A great post and one that seems to have struck a chord. Borderlands got its title after it was written from my good wife. It was just Untitled until then. Gallows Lane had the title before the plot - it's the name of a street over here, seemed too good to waste, though I had initially thought of A Walk on Gallows Lane, though it seemed too Lawerence Block-ish (not that that's a bad thing!). Book 3 is currently called Bleed A River Deep, after an Ed Harcourt song which I love, and because it seems to fit most of the plot strands. I'm plotting book 4 at the moment and want the title to have something to do with Rising (The Rising is the title I'm working under presently, but I suspect that may change.) Ulitmately, the title is your way of setting out your stall - it's just sometimes people see you selling something different from what you'd thought you were selling. That was certainly the case with Borderlands and I'm delighted with my wife's decision on it - particularly as she hadn't even read the book at that stage, but had listened to me blethering on about it for so long.

Alis said...

I can't write a book without a title. It's as if even i don't know what it's about unless it has a name. Testament was 'Toby' all the way through its long gestation period but Will said, and I had to agree, that though it was very apt when you'd read the book, nobody would pick up a book called Toby, it just doesn't signal anything.

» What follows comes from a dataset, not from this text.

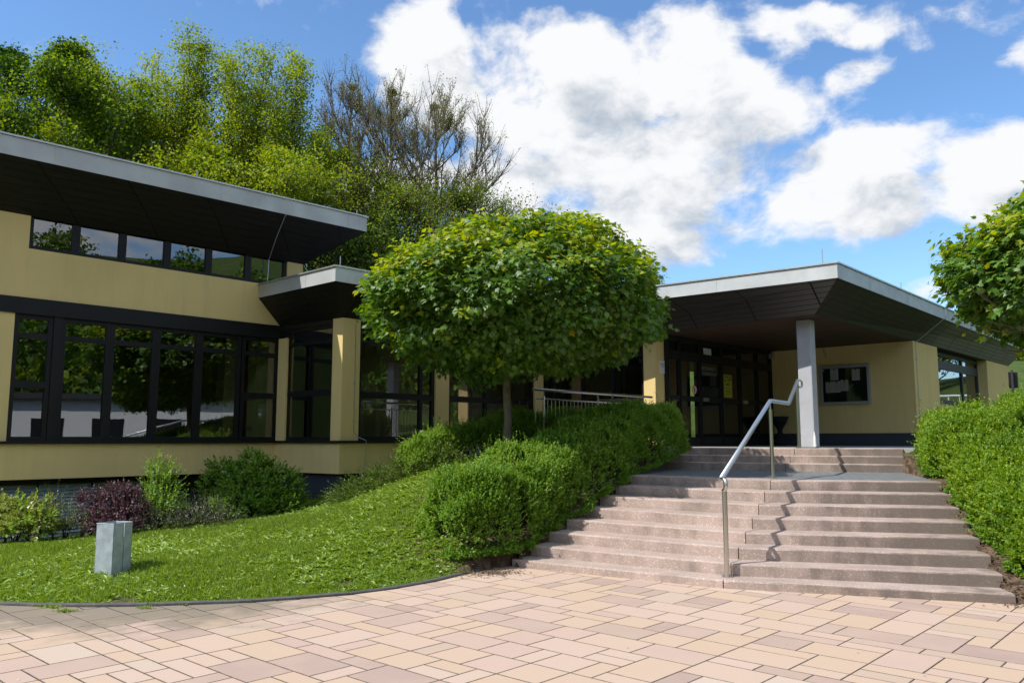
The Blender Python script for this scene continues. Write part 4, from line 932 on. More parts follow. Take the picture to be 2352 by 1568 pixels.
def height(x, y, raw=False):
    x = np.asarray(x, float); y = np.asarray(y, float); sh = x.shape; X = x.ravel(); Y = y.ravel()
    xc = np.clip(X, -15, 16); yc = np.clip(Y, 5, 22)
    z = np.zeros(len(X))
    for i in range(0, len(X), 20000):
        r = np.hypot(xc[i:i + 20000, None] - cx[None, :, 0], yc[i:i + 20000, None] - cx[None, :, 1])
        z[i:i + 20000] = _phi(r) @ _w[:_n] + _w[_n] + xc[i:i + 20000] * _w[_n + 1] + yc[i:i + 20000] * _w[_n + 2]
    z = np.clip(z, -.25, 1.6)
    back = sstep(Y, 20, 30); z = z * (1 - back) + 1.2 * back
    farr = sstep(X - .45 * Y, 10, -8); z += 8.0 * sstep(Y - .25 * X, 24, 58) * sstep(X, 26, -6) + 4.4 * sstep(Y, 25, 42) * sstep(X, 4, 14)
    rr = np.hypot(X, Y); z += 34 * sstep(rr, 70, 260) * sstep(Y, -60, 60) * np.where(Y > 20, farr, 1) + sstep(rr, 45, 230) * 52 * sstep(Y, 20, -30)
    if not raw:
        z = np.where(inpoly(X, Y, curbpoly), np.where(rr < 42, -.07, np.maximum(z - .0, -.07)), z)
        z = np.where(inpoly(X, Y, stairpoly), -.3, z)
        z = np.where(inpoly(X, Y, terpoly), np.minimum(z, 1.2), z)
    return z.reshape(sh)
def axis(lo, hi, f, far):
    a = list(np.arange(lo, hi + 1e-6, f)); st = f; x = hi; R_ = []
    while x < far: st *= 1.22; x += st; R_.append(x)
    st = f; x = lo; L_ = []
    while x > -far: st *= 1.22; x -= st; L_.append(x)
    return np.array(L_[::-1] + a + R_)
ax_, ay_ = axis(-11, 12, .11, 900), axis(6, 20, .11, 900)
GX, GY = np.meshgrid(ax_, ay_); GZ = height(GX, GY)
soil = np.zeros(GX.shape)
Vg = np.stack([GX.ravel(), GY.ravel(), GZ.ravel()], 1); nx, ny = len(ax_), len(ay_)
I = np.arange(nx * ny).reshape(ny, nx); q = np.stack([I[:-1, :-1], I[:-1, 1:], I[1:, 1:], I[1:, :-1]], -1).reshape(-1, 4)
gr = np_mesh('ground', Vg, q.ravel(), np.full(len(q), 4), M['ground'], smooth=True); tag(gr, kind='structure')
def ptseg(X, Y, pts):
    best = np.full(X.shape, 1e9)
    for a, b in zip(pts[:-1], pts[1:]):
        dx, dy = b[0] - a[0], b[1] - a[1]; t = np.clip(((X - a[0]) * dx + (Y - a[1]) * dy) / (dx * dx + dy * dy), 0, 1)
        best = np.minimum(best, np.hypot(X - a[0] - t * dx, Y - a[1] - t * dy))
    return best
hedge_lines = [[(-.65, 11.3), (.1, 12.0), (1.2, 13.4), (2.2, 14.8), (3.0, 16)], [(-1.9, 14.6), (-.4, 15.0), (1, 16)], [(5.4, 8.4), (5.9, 10), (6.2, 12), (6.4, 14)], [(7, 8), (8, 11), (9, 14)], [(-8, 14), (-6, 15.3), (-4.6, 16.6)]]
sd_ = np.full(GX.shape, 9.)
for hl in hedge_lines: sd_ = np.minimum(sd_, ptseg(GX, GY, hl))
soilv = 1 - sstep(sd_, .75, 1.25)
for (bx, by, br) in ((-4.35, 9.05, .28), (-.75, 13.6, .4), (-1.15, 12.2, .3), (-.4, 13.4, .4), (-2.0, 10.0, .15), (-.35, 10.3, .35), (-3.0, 9.7, .16)):
    soilv = np.maximum(soilv, .85 * np.exp(-((GX - bx) ** 2 + (GY - by) ** 2) / br ** 2))
a_ = gr.data.attributes.new('dirt', 'FLOAT', 'POINT'); a_.data.foreach_set('value', soilv.ravel().astype(np.float32))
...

But getting from Toby to Testament was hard and much head-scratching, friend-buttonholing and emailing back and forth to Will ensued. Favourite for a while was The Masater Mason's Son, while i favoured Steadfast Like the Crane but that, again, only made sense once you'd read it. Testament was Will's idea and I think it really does the book justice. The work in progress is called Rebecca Revisited. I don't suppose it'll survive because it's too du Maurier-esque but it makes sense to me during the writing process.

David Isaak said...

Thanks, all--fascinating stuff. Having read Borderlands, it's hard to imagine it might have ever had another title! (My hat's off to Brian's wife.)

Suroopa--post whatever you please! It's your site as much as anyone's. (Plus all that sounds interesting.)

Readerette said...

Playing with the Moon is a reference to the song that one of the characters sings--a blues song that has a line something like, 'Do you want the moon to play with?'

I liked it so much I knew it had to be the title!